Songs written about certain political or social situations age over time, was there any concern that the meaning of ‘Eddie’ would be lost on anyone not familiar with the Falkland War?

I guess this is a possibility and even people who remember the war may not immediately get the song. (The reference to the battle in Goose Green is the only real clue.) On the other hand  though, the problem the song talks about, post conflict stress and trauma faced by so many soldiers returning from the battlefield, is now recognised in a way it wasn’t 30 years ago. Not that governments are doing enough for those soldiers.

You worked with Steve Jeffries prior to Latin Quarter when you wrote songs for Chapel Music and on Latin Quarter’s first album ‘Modern Times’, how did you come to work with him on this album?

I had recorded the drums and much of the guitars and vocals for the album in Mexico in Ricardo’s studio but when I got back to the UK I had to go begging for someone who had a studio here to help me finish it. There was no  budget so I really was begging. Steve very kindly offered. I thought in advance that it could be interesting creatively. He has a strong pop sensibility and I knew he would have some ideas of his own that could be interesting and maybe challenge my own. What I didn’t realise was just how good a producer/engineer he had become and how much time and interest he would offer. When it came to the mixing he did it all himself, asking me for approval, but constantly surprising and pleasing me with good ideas. I really do believe it is the best album I have made and that is very much down to him.

When selecting the songs how conscience are you that many reviewers will simply not look beyond any political song even if it means overlooking songs as strong such as ‘Love Has Gone’ and ‘It Makes My Heart Stop Speaking’?

Well yes, reviewers can sometimes be lazy and most of them have us in the box ‘political songs,’ so can miss the full mix. This laziness can be frustrating (especially the time when one reviewer said we got the song ‘Slow Waltz for Chile’ from listening to Sting too much!) but I think it is true that the older I get, the less sensitive I am to bad reviews. I read them all of course but they don’t have the power to depress me like they used to. Actually at the time of writing I am being informed that the reviews coming in from Europe are very good. Let’s see what happens in the UK.

On the subject of reviews, the inclusion of ‘Church on Fire’ is bound to once again mean you get the usual ‘Paul Simon – Graceland’ comparison. How do you feel about such lazy comparisons?

Well there is a comparison, I cannot deny that.  When I first did ‘Bitter to the South’ at the Bournemouth Folk Club, the organisers asked me if it was a Paul Simon song. The point is they did it without sneering or implying that something was wrong. ‘Church on Fire’ is also a little like Paul Simon but that in itself is not a criticism. Who, apart maybe from Bjork, sounds 100% like absolutely no one else?

For anyone who has not heard the album yet, how would you say the style differs from the Latin Quarter originals?

Those first albums were produced in the 80’s and that means one thing: lots of synthesiers and obvious effects, especially on the voices.
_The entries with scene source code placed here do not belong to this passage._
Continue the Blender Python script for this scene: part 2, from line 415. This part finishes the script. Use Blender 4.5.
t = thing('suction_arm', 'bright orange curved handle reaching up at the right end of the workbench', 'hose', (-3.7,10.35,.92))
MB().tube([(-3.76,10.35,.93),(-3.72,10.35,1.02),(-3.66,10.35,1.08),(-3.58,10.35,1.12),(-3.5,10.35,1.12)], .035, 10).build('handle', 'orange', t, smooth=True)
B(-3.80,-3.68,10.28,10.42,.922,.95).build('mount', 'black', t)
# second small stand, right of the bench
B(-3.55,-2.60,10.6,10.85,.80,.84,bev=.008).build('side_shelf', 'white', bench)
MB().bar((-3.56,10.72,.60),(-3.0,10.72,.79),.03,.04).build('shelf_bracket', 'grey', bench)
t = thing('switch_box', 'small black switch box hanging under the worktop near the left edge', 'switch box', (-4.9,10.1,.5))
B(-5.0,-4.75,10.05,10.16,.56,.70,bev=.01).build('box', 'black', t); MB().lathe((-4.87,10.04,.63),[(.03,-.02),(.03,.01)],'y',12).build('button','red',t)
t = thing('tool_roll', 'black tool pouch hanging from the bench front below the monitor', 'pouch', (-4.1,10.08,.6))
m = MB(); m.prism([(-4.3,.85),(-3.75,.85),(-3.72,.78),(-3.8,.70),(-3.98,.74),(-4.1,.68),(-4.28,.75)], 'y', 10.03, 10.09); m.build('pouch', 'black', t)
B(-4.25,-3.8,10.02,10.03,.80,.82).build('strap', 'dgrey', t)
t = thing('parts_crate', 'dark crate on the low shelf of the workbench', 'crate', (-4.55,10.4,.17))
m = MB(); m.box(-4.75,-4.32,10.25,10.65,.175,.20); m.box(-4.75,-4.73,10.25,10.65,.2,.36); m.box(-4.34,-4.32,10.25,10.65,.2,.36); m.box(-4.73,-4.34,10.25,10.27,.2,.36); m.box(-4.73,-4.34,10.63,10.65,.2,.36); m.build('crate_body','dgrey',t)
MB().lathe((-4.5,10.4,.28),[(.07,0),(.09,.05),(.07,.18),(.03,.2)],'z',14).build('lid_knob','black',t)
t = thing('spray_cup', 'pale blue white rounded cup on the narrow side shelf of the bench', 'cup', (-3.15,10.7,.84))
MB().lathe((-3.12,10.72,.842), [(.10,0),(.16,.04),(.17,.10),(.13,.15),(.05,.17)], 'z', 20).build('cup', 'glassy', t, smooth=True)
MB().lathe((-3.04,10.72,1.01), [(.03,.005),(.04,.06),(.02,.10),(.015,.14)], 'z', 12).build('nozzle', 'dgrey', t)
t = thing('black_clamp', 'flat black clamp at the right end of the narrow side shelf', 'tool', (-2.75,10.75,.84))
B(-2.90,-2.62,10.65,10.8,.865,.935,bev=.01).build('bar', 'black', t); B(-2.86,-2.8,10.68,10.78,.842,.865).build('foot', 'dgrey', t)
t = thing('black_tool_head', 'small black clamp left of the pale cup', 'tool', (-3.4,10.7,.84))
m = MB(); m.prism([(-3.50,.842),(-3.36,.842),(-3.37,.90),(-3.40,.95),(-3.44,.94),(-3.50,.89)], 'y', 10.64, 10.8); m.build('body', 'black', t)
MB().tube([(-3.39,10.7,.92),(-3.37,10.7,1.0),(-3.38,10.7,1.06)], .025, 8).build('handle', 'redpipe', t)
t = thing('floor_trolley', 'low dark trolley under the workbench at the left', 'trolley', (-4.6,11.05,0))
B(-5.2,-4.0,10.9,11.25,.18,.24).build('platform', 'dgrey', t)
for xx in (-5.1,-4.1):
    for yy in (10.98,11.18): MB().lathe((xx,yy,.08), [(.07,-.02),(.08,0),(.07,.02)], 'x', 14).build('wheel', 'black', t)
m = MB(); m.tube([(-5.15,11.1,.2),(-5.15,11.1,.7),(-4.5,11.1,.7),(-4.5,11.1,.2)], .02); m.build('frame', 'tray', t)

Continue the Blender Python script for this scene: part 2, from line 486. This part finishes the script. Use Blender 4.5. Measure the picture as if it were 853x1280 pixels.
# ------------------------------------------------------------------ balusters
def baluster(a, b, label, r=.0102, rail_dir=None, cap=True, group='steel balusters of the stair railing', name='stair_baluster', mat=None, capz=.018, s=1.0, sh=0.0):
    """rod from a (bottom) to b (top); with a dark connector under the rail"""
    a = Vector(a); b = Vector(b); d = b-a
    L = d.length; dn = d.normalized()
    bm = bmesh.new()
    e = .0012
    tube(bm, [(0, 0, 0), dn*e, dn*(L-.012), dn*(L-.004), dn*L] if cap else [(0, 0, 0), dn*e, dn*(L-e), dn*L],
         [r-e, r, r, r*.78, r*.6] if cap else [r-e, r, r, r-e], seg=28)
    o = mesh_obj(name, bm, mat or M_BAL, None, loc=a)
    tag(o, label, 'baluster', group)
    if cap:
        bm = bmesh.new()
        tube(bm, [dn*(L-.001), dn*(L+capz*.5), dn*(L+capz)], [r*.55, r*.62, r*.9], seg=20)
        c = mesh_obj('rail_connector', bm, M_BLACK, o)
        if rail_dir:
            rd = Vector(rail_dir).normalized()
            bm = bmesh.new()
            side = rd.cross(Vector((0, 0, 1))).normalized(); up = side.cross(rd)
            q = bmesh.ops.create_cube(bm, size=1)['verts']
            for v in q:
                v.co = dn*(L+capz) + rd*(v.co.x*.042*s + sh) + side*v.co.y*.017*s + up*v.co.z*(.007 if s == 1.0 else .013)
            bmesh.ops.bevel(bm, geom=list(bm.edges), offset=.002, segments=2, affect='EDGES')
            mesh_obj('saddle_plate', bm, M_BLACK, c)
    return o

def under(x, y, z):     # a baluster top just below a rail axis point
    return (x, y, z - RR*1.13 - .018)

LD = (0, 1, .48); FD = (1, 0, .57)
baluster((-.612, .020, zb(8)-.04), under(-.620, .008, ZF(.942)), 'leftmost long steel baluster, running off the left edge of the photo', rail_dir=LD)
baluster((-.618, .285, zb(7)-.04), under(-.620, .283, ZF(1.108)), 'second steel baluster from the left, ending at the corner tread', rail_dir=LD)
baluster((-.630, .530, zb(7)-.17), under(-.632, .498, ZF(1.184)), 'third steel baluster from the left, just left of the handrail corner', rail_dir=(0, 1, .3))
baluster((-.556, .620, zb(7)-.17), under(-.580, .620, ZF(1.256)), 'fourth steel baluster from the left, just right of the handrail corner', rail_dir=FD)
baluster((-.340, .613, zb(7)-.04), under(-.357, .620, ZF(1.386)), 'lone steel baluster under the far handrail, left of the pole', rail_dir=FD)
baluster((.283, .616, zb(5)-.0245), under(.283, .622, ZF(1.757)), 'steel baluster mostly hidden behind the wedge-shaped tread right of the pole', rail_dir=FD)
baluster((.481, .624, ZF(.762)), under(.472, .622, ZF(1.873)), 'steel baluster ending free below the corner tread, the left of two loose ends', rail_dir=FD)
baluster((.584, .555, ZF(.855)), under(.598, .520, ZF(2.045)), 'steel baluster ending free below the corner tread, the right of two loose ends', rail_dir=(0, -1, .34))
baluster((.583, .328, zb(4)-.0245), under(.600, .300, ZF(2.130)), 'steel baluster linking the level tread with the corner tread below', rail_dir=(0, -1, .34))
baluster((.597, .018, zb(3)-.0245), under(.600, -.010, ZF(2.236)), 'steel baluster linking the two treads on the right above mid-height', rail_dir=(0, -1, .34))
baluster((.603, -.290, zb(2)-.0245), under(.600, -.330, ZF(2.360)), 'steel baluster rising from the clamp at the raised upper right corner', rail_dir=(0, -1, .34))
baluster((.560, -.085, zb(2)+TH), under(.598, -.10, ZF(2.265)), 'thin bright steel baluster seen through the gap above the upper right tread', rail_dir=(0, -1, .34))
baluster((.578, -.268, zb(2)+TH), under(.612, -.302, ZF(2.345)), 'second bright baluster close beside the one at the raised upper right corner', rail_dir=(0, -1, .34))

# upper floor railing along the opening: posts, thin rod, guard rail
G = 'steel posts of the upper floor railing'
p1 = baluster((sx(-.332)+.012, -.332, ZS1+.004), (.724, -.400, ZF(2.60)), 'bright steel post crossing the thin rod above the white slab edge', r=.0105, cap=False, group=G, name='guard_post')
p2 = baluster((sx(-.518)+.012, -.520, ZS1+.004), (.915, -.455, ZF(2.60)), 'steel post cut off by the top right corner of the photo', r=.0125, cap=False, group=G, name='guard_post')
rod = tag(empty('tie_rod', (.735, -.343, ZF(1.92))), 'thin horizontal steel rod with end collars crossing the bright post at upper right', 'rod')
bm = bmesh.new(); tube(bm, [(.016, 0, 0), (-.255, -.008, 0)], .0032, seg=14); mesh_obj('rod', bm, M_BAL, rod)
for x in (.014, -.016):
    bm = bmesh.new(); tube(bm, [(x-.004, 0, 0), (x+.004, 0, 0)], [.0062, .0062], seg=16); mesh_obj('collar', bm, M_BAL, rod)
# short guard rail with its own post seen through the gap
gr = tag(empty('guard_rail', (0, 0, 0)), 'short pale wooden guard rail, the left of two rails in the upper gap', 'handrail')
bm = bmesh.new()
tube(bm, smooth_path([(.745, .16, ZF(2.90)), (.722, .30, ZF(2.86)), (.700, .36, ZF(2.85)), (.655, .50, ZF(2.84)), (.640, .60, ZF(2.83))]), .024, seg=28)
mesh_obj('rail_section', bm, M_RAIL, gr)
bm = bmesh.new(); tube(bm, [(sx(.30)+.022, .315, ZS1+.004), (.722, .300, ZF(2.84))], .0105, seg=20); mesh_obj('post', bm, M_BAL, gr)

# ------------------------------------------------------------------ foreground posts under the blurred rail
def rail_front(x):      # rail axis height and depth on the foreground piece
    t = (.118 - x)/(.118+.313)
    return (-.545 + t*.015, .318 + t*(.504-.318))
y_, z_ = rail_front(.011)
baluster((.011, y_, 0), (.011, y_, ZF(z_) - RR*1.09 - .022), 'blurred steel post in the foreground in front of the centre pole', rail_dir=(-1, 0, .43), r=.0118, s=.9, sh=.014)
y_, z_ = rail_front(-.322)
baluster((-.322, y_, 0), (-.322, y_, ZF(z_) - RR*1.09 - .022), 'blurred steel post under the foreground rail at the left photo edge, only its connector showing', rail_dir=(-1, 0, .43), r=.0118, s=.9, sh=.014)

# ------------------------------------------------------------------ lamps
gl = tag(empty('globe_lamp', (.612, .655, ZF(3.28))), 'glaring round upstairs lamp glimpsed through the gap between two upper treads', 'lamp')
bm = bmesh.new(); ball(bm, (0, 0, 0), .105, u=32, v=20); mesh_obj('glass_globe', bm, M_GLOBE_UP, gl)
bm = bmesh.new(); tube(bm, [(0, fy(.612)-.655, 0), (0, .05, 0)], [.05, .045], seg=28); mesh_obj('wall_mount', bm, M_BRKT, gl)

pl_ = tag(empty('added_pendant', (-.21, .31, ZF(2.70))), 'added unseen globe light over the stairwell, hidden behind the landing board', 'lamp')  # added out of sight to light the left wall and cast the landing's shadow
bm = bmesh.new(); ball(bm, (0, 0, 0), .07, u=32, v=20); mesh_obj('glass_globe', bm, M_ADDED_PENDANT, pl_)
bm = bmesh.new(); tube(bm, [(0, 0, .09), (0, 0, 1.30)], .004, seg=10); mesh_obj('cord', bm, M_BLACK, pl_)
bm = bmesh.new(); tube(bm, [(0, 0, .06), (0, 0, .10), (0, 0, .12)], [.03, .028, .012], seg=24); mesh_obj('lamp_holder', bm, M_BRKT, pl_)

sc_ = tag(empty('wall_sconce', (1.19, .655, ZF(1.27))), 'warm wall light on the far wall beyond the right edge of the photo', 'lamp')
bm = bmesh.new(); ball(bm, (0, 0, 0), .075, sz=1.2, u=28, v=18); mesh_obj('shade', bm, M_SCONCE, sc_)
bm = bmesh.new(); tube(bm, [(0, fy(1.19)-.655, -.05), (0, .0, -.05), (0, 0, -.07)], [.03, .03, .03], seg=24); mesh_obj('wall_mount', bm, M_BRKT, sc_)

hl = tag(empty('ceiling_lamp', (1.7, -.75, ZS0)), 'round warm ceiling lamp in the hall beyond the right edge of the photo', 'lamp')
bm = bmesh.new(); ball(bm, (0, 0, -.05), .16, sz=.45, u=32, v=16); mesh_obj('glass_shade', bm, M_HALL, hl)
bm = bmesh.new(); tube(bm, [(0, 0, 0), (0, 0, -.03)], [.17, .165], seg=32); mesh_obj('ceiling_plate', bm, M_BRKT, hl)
The new album is played on acoustic instruments with less obvious effects (though at times effects are used for a reason) and the arrangements are a little simpler i.e. less stuff on them, especially on the songs from ‘Mick and Caroline’.

Of course I wondered if some of the older Latin Quarter fans would not like me fiddling with the original versions. Some don’t. But in general, the reaction has been very positive and I think it works. As I said before, I am sure it is the best Steve Skaith Band album and think, with ‘Bringing Rosa Home’, the best record I have done.